DFS launched an online registration form last month for credit-reporting agencies to comply with the new rules issued after public hearings last year, Superintendent Maria Vullo announced recently. The regulations were passed in June in response to the Equifax data breach disclosed a year ago Friday, which exposed the Social Security numbers and other private information of nearly 148 million Americans, including more than 8 million New Yorkers, according to updated figures.

“In the face of lax federal government oversight, New York has led the nation in protecting consumers and safeguarding the financial services industry from the threat of data breaches and other cyber-attacks,” Superintendent Vullo said in a statement. “This online registration process is an important step as DFS continues to take steps to promote strong, modern state regulation and to ensure that the sensitive data of consumers remains safe.”
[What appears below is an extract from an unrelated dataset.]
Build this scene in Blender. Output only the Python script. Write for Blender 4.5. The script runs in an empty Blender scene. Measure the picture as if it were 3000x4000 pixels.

The new rule requires consumer credit agencies with reports on 1,000 New Yorkers or more in the past year to register annually with the department beginning on or before Sept. 15, and by Feb. 1 of each year thereafter. The form requires the agencies to identify the officers and directors who are responsible for complying with state laws regulating financial services, banking and insurance. It also requires the agencies to comply with the state's sweeping cybersecurity regulation by Nov. 1, including having a cybersecurity program, a written policy approved by the board or a senior officer to protect consumers' data and a chief information security officer.

Aside from the public hearings held in New York last year, congressional hearings also were held in Washington, D.C., last October, during which Senate Judiciary Committee Chairman Chuck Grassley, R-Iowa, called for federal standards. But no legislation actually passed, and the Consumer Financial Protection Bureau pulled the plug on a full-scale investigation of the Equifax incident earlier this year.

Chi Chi Wu, staff attorney for the National Consumer Law Center, said in a news release Thursday, “despite all the outrage and media attention last year, Congress has done little except make security freezes free, and Equifax has not been held accountable.”

The Federal Trade Commission is still probing the breach and Equifax could still face financial penalties, according to news reports. Andrew Smith, the FTC's new director, is a former partner at Covington & Burling who testified before Congress at the Equifax data breach hearings in October 2017 on behalf of the Consumer Data Industry Association, which represents the credit-reporting agencies, according to Reuters.

Equifax's latest filing with the U.S. Securities and Exchange Commission states that company is being investigated by attorneys general in 48 states and the District of Columbia, and faces lawsuits brought by the attorneys general of Massachusetts, Puerto Rico and West Virginia, according to the U.S. Public Interest Research Group Education Fund in a report released Thursday.